WORK TO COMPLETE →
Transcribe the listing verbatim. Do not carry over any pictures.
** start **
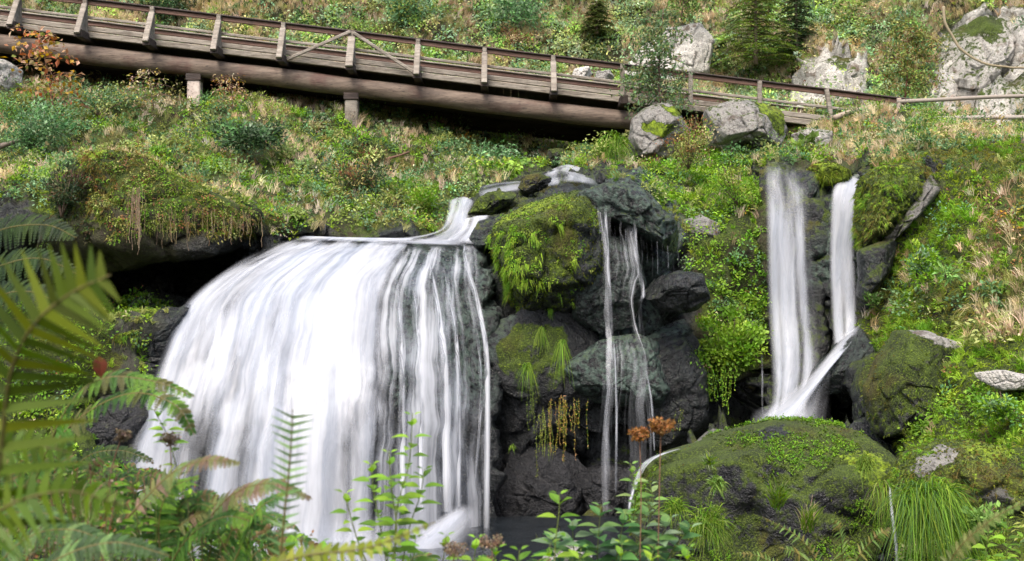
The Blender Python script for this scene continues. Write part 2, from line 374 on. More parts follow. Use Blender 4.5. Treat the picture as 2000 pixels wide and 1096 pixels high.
# ------------------------------------------------------------ hillside: one sheet from the pool up past the bridge
COLS = {
 -600: [(-700,58),(-200,46),(0,42),(100,39),(140,37),(175,31.5),(300,28),(420,24.5),(470,24),(560,24),(640,21),(800,18.5),(1100,15),(1500,12)],
 -100: [(-700,56),(-200,44.5),(0,40.5),(100,38.5),(140,37.2),(170,31.6),(300,28),(400,24.3),(465,23.6),(560,24),(620,21.5),(800,19.5),(1100,17),(1500,13)],
 100:  [(-700,56),(-200,44),(0,40),(100,38.3),(150,37.2),(180,31.5),(290,28),(330,25.5),(400,23.9),(455,23.5),(500,24.5),(590,25),(640,21.2),(700,20.8),(900,20),(1100,19.5),(1500,15)],
 250:  [(-700,56),(-200,44),(0,40),(100,38.3),(160,37.2),(190,31.5),(290,28),(350,24.6),(420,23.6),(478,23.4),(500,26),(600,26.5),(630,21.6),(700,21.2),(900,20.6),(1100,20.3),(1500,16)],
 400:  [(-700,56),(-200,44),(0,40),(110,38.3),(175,37),(205,31.5),(290,28.3),(360,25.2),(430,23.9),(482,23.7),(500,26.5),(560,27),(640,23),(800,21.2),(1100,20.6),(1500,17)],
 540:  [(-700,56),(-200,44),(0,40),(110,38.4),(192,36.8),(215,32.0),(300,29),(380,26),(440,24.6),(475,24.8),(490,25),(530,23.6),(620,22.2),(800,21),(1100,20.6),(1500,17)],
 700:  [(-700,56),(-200,44),(0,40.4),(110,38.6),(208,36.8),(228,32.2),(262,31.2),(330,29.4),(400,27),(455,25.4),(475,25),(520,23.6),(620,22.2),(800,21),(1100,20.6),(1500,17)],
 850:  [(-700,56),(-200,44),(0,40.6),(110,38.8),(236,36.4),(270,32.8),(350,30),(400,27.6),(450,25.8),(475,25.2),(520,23.8),(620,22.4),(800,21.6),(1100,21.2),(1500,17)],
 960:  [(-700,56),(-200,44.5),(0,41),(120,39),(265,36.4),(310,33),(350,30),(400,26.6),(450,25),(520,24.1),(620,23.5),(800,23),(950,23),(1100,22.4),(1500,17)],
 1100: [(-700,56),(-200,45),(0,41.2),(130,39),(285,36.4),(315,32.5),(345,29),(380,25.5),(430,24.4),(520,24),(620,23.6),(800,23.1),(950,23.4),(1060,23),(1120,19),(1500,15)],
 1200: [(-700,56),(-200,45),(0,41.4),(140,39),(290,36.4),(310,31),(345,28),(390,25),(440,24.2),(600,23.6),(800,23.0),(870,23.6),(1000,23.4),(1060,22),(1120,19),(1500,15)],
 1300: [(-700,56),(-200,45),(0,41.4),(150,38.4),(240,36),(290,31),(330,28.5),(400,25.6),(460,24.6),(600,23.8),(800,23.2),(900,23),(1000,20),(1120,18),(1500,14)],
 1400: [(-700,56),(-200,45),(0,41.4),(150,38.4),(240,34.8),(290,31),(330,28.5),(400,26),(480,24.7),(600,24),(740,23.8),(800,24.6),(860,24),(900,21),(1120,18.5),(1500,14)],
 1490: [(-700,56),(-200,45),(0,41),(160,38),(260,33.6),(310,30),(330,27.6),(400,25.6),(480,25.1),(700,24.5),(830,23.8),(900,21),(1120,18.5),(1500,14)],
 1600: [(-700,54),(-200,44),(0,40),(110,37.4),(200,36.2),(260,32),(310,28),(330,26),(400,25.3),(600,24.9),(780,24.5),(830,23.6),(900,21),(1120,18.5),(1500,14)],
 1700: [(-700,54),(-200,44),(0,39),(180,36.2),(215,32.8),(280,29.5),(315,26.3),(345,25.4),(400,24.7),(500,24.2),(600,23.7),(700,22.6),(800,22),(900,20),(1120,17),(1500,13)],
 1800: [(-700,54),(-200,43),(0,38.2),(180,36),(215,32.8),(280,27),(310,24.8),(350,24.2),(450,23.2),(600,21.8),(700,20.8),(800,19.8),(900,18.5),(1120,15.5),(1500,12)],
 1900: [(-700,54),(-200,42),(0,37.6),(200,36),(240,32),(275,26),(300,24),(400,22.8),(600,20.5),(740,18.9),(800,18.4),(900,17),(1120,14.6),(1500,11)],
 2100: [(-700,54),(-200,42),(0,37),(200,35.5),(240,31),(275,24),(300,22.6),(400,21.3),(600,19.3),(740,17.8),(900,16),(1120,13.6),(1500,10)],
 2600: [(-700,52),(-200,40),(0,35),(200,33),(270,25),(300,21),(600,17.5),(900,14.5),(1120,12.6),(1500,9.5)]}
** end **
EXPECTED ANSWER →
The Blender Python script for this scene continues. Write part 2, from line 374 on. More parts follow. Use Blender 4.5. Treat the picture as 2000 pixels wide and 1096 pixels high.
# ------------------------------------------------------------ hillside: one sheet from the pool up past the bridge
COLS = {
 -600: [(-700,58),(-200,46),(0,42),(100,39),(140,37),(175,31.5),(300,28),(420,24.5),(470,24),(560,24),(640,21),(800,18.5),(1100,15),(1500,12)],
 -100: [(-700,56),(-200,44.5),(0,40.5),(100,38.5),(140,37.2),(170,31.6),(300,28),(400,24.3),(465,23.6),(560,24),(620,21.5),(800,19.5),(1100,17),(1500,13)],
 100:  [(-700,56),(-200,44),(0,40),(100,38.3),(150,37.2),(180,31.5),(290,28),(330,25.5),(400,23.9),(455,23.5),(500,24.5),(590,25),(640,21.2),(700,20.8),(900,20),(1100,19.5),(1500,15)],
 250:  [(-700,56),(-200,44),(0,40),(100,38.3),(160,37.2),(190,31.5),(290,28),(350,24.6),(420,23.6),(478,23.4),(500,26),(600,26.5),(630,21.6),(700,21.2),(900,20.6),(1100,20.3),(1500,16)],
 400:  [(-700,56),(-200,44),(0,40),(110,38.3),(175,37),(205,31.5),(290,28.3),(360,25.2),(430,23.9),(482,23.7),(500,26.5),(560,27),(640,23),(800,21.2),(1100,20.6),(1500,17)],
 540:  [(-700,56),(-200,44),(0,40),(110,38.4),(192,36.8),(215,32.0),(300,29),(380,26),(440,24.6),(475,24.8),(490,25),(530,23.6),(620,22.2),(800,21),(1100,20.6),(1500,17)],
 700:  [(-700,56),(-200,44),(0,40.4),(110,38.6),(208,36.8),(228,32.2),(262,31.2),(330,29.4),(400,27),(455,25.4),(475,25),(520,23.6),(620,22.2),(800,21),(1100,20.6),(1500,17)],
 850:  [(-700,56),(-200,44),(0,40.6),(110,38.8),(236,36.4),(270,32.8),(350,30),(400,27.6),(450,25.8),(475,25.2),(520,23.8),(620,22.4),(800,21.6),(1100,21.2),(1500,17)],
 960:  [(-700,56),(-200,44.5),(0,41),(120,39),(265,36.4),(310,33),(350,30),(400,26.6),(450,25),(520,24.1),(620,23.5),(800,23),(950,23),(1100,22.4),(1500,17)],
 1100: [(-700,56),(-200,45),(0,41.2),(130,39),(285,36.4),(315,32.5),(345,29),(380,25.5),(430,24.4),(520,24),(620,23.6),(800,23.1),(950,23.4),(1060,23),(1120,19),(1500,15)],
 1200: [(-700,56),(-200,45),(0,41.4),(140,39),(290,36.4),(310,31),(345,28),(390,25),(440,24.2),(600,23.6),(800,23.0),(870,23.6),(1000,23.4),(1060,22),(1120,19),(1500,15)],
 1300: [(-700,56),(-200,45),(0,41.4),(150,38.4),(240,36),(290,31),(330,28.5),(400,25.6),(460,24.6),(600,23.8),(800,23.2),(900,23),(1000,20),(1120,18),(1500,14)],
 1400: [(-700,56),(-200,45),(0,41.4),(150,38.4),(240,34.8),(290,31),(330,28.5),(400,26),(480,24.7),(600,24),(740,23.8),(800,24.6),(860,24),(900,21),(1120,18.5),(1500,14)],
 1490: [(-700,56),(-200,45),(0,41),(160,38),(260,33.6),(310,30),(330,27.6),(400,25.6),(480,25.1),(700,24.5),(830,23.8),(900,21),(1120,18.5),(1500,14)],
 1600: [(-700,54),(-200,44),(0,40),(110,37.4),(200,36.2),(260,32),(310,28),(330,26),(400,25.3),(600,24.9),(780,24.5),(830,23.6),(900,21),(1120,18.5),(1500,14)],
 1700: [(-700,54),(-200,44),(0,39),(180,36.2),(215,32.8),(280,29.5),(315,26.3),(345,25.4),(400,24.7),(500,24.2),(600,23.7),(700,22.6),(800,22),(900,20),(1120,17),(1500,13)],
 1800: [(-700,54),(-200,43),(0,38.2),(180,36),(215,32.8),(280,27),(310,24.8),(350,24.2),(450,23.2),(600,21.8),(700,20.8),(800,19.8),(900,18.5),(1120,15.5),(1500,12)],
 1900: [(-700,54),(-200,42),(0,37.6),(200,36),(240,32),(275,26),(300,24),(400,22.8),(600,20.5),(740,18.9),(800,18.4),(900,17),(1120,14.6),(1500,11)],
 2100: [(-700,54),(-200,42),(0,37),(200,35.5),(240,31),(275,24),(300,22.6),(400,21.3),(600,19.3),(740,17.8),(900,16),(1120,13.6),(1500,10)],
 2600: [(-700,52),(-200,40),(0,35),(200,33),(270,25),(300,21),(600,17.5),(900,14.5),(1120,12.6),(1500,9.5)]}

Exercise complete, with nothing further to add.